I am alarmed when it happens that I have walked a mile into the woods bodily, without getting there in spirit. In my afternoon walk I would fain forget all my morning occupations and my obligations to Society. But it sometimes happens that I cannot easily shake off the village. The thought of some work will run in my head and I am not where my body is—I am out of my senses. In my walks I would fain return to my senses. What business have I in the woods, if I am thinking of something out of the woods?
An absolutely new prospect is a great happiness, and I can still get this any afternoon.
To enjoy a thing exclusively is commonly to exclude yourself from the true enjoyment of it.
At present our only true names are nicknames.
When we should still be growing children, we are already little men.
I would not have every man nor every part of a man cultivated, any more than I would have every acre of earth cultivated:
A man's ignorance sometimes is not only useful, but beautiful—while his knowledge, so called, is oftentimes worse than useless, besides being ugly. Which is the best man to deal with—he who knows nothing about a subject, and, what is extremely rare, knows that he knows nothing, or he who really knows something about it, but thinks that he knows all?
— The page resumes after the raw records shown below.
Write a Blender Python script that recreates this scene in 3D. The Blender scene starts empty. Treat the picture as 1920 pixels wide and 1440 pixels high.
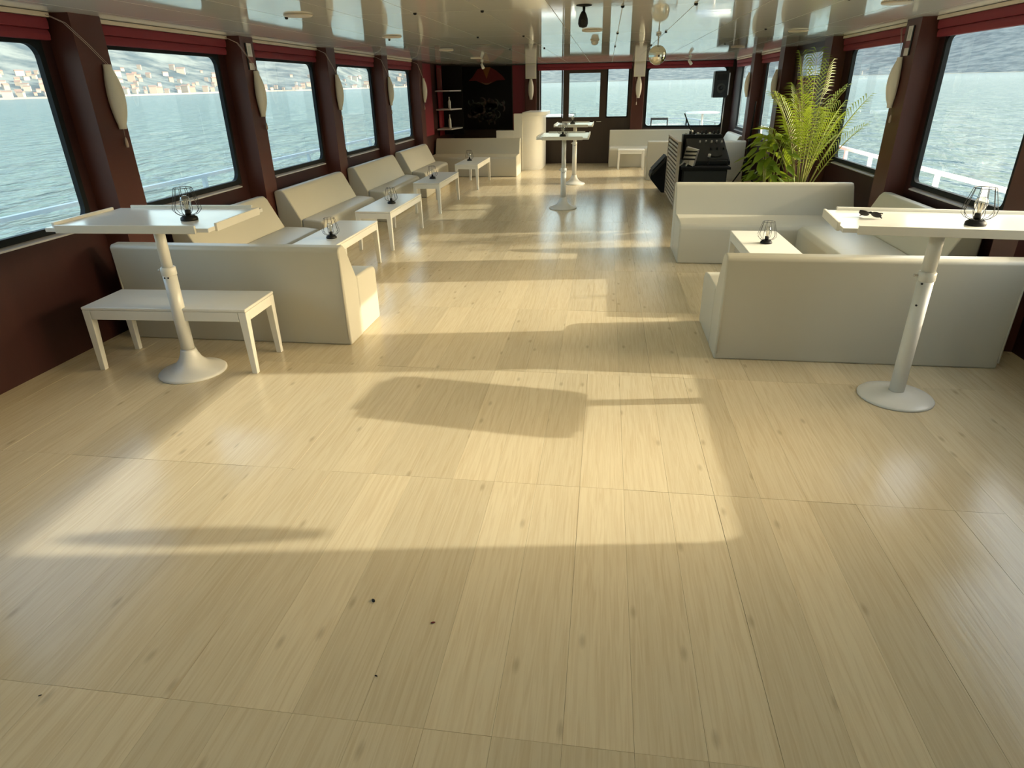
import bpy, bmesh, math, random
from math import sin, cos, pi, radians, tan, sqrt, atan2
from mathutils import Vector, Matrix
random.seed(7)
C = bpy.context.scene.collection
SC = bpy.context.scene

# ------------------------------------------------------------------ camera
cam_d = bpy.data.cameras.new('camera')
cam_d.sensor_width = 36.0
cam_d.lens = 36.0 * 1185.0 / 1920.0
cam_d.clip_start = 0.05
cam_d.clip_end = 20000
cam = bpy.data.objects.new('camera', cam_d)
C.objects.link(cam)
F, HY, SL, VX, CAMH = 1185.0, 165.2, -0.018, 1139.0, 1.8
n = Vector((-SL, 1.0)).normalized()
d0 = (HY - 720.0) * n.y
pitch = math.atan(-d0 / F)
down = Vector((n.x * cos(pitch), n.y * cos(pitch), sin(pitch)))
fw = Vector((VX - 960.0, HY + SL * (VX - 960.0) - 720.0, F)).normalized()
rt = down.cross(fw)
R = Matrix((rt, fw, -down))                        # image axes (x right, y down, z forward) -> cabin axes
ax, ay, az = R @ Vector((1, 0, 0)), R @ Vector((0, -1, 0)), R @ Vector((0, 0, -1))
cam.matrix_world = Matrix(((ax.x, ay.x, az.x, 0), (ax.y, ay.y, az.y, 0), (ax.z, ay.z, az.z, CAMH), (0, 0, 0, 1)))
SC.camera = cam

# ------------------------------------------------------------------ sky, sun, exposure
SUN = Vector((2.55, 0.38, 1.0)).normalized()
world = bpy.data.worlds.new('sky')
SC.world = world
world.use_nodes = True
wn = world.node_tree.nodes
wl = world.node_tree.links
wn.clear()
sky = wn.new('ShaderNodeTexSky')
sky.sky_type = 'NISHITA'
sky.sun_disc = False
sky.sun_elevation = math.asin(SUN.z)
sky.sun_rotation = atan2(SUN.x, SUN.y)
sky.air_density = 1.0
sky.dust_density = 3.2
sky.ozone_density = 1.5
bg = wn.new('ShaderNodeBackground')
bg.inputs['Strength'].default_value = 1.2
wo = wn.new('ShaderNodeOutputWorld')
haze = wn.new('ShaderNodeMix')
haze.data_type = 'RGBA'
haze.blend_type = 'MULTIPLY'
haze.inputs['Factor'].default_value = 1.0
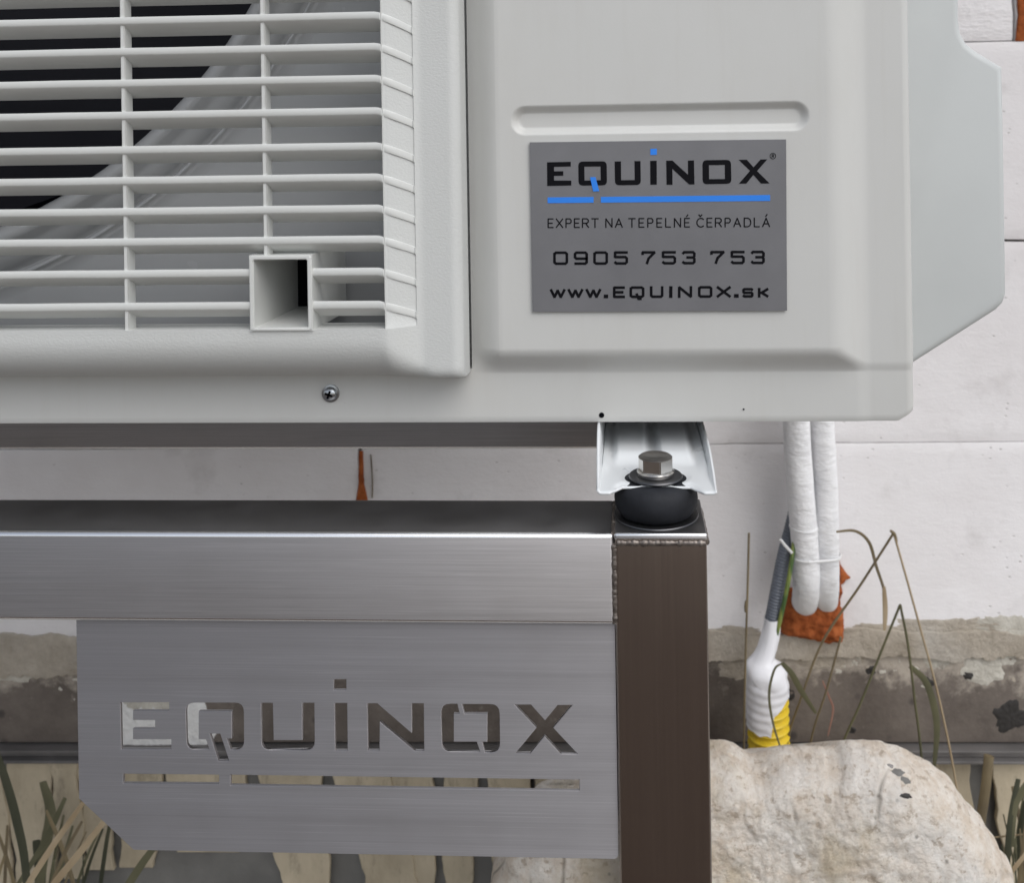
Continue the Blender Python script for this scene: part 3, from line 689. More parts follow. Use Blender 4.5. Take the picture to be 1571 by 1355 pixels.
# ---- fan shroud (bell mouth), fan and grey reflection strips behind the grille
YS = 0.108
fc = at(-287, -389, YS); RF = 819*(YS-CAM.y)/F
prof = [(RF+0.001, 0.075), (RF, 0.045), (RF, 0.016), (RF+0.001, 0.004), (RF+0.004, -0.004), (RF+0.009, -0.0085), (RF+0.0125, -0.009), (RF+0.015, -0.0075), (RF+0.018, -0.003), (RF+0.021, -0.001), (RF+0.028, 0.000), (RF+0.0295, 0.006), (RF+0.032, 0.009), (RF+0.0345, 0.002), (RF+0.037, -0.0035), (RF+0.0385, -0.003), (RF+0.0395, 0.0), (RF+0.041, -0.0018), (RF+0.0425, 0.0), (RF+0.050, 0.0006)]
fc = at(-287, -389, YS); RF0 = RF
ring_grey = plain('shroud_ring_paint', (0.42, 0.425, 0.43), 0.2)
lathe('fan_shroud', prof, (fc.x, YS, fc.z), 'Y', ring_grey, pump, 180, True, None, False)
hole = [(fc.x+(RF+0.0495)*math.cos(2*math.pi*k/180), fc.z+(RF+0.0495)*math.sin(2*math.pi*k/180)) for k in range(180)]
xsr = AX(719, 300, .07)
sheet('fan_deck', [[(XLU+0.004, ZUB+0.008), (xsr-0.001, ZUB+0.008), (xsr-0.001, ZTOP-0.004), (XLU+0.004, ZTOP-0.004)], hole], YS+0.0004, 0.0014, inner_grey, pump)
fan = lathe('fan_hub', [(0.0, -0.02), (0.05, -0.018), (0.062, -0.008), (0.065, 0.0), (0.065, 0.05), (0.0, 0.05)], (fc.x, YS+0.07, fc.z), 'Y', black_in, pump, 48)
for k in range(3):
    v_, f_ = [], []; nr, na = 14, 12
    for i in range(nr+1):
        rr = 0.06+(RF-0.075)*i/nr
        for j in range(na+1):
            a0 = R(20)+k*2*math.pi/3; an = a0+(j/na)*R(72)*(0.75+0.25*i/nr)+0.35*i/nr
            v_.append((fc.x+rr*math.cos(an), YS+0.065+0.075*(j/na)-0.01*math.sin(j/na*math.pi), fc.z+rr*math.sin(an)))
    for i in range(nr):
        for j in range(na): a = i*(na+1)+j; f_.append((a, a+1, a+na+2, a+na+1))
    mesh('blade', v_, f_, black_in, fan, True, None)
reflection_m = plain('reflection_grey', (0.05, 0.05, 0.055), 0.3, 0.6)
for u in (232, 247, 268):  # thin grey strips painting in dim reflections inside the fan opening
    x = AX(u, 60, 0.30); box('reflection_strip', x-0.003, x+0.003, 0.30, 0.304, 1.07, ZTOP-0.01, reflection_m, pump)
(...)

The highest that we can attain to is not Knowledge, but Sympathy with Intelligence. I do not know that this higher knowledge amounts to anything more definite than a novel and grand surprise on a sudden revelation of the insufficiency of all that we called Knowledge before—a discovery that there are more things in heaven and earth than are dreamed of in our philosophy.
He is blessed over all mortals who loses no moment of the passing life in remembering the past.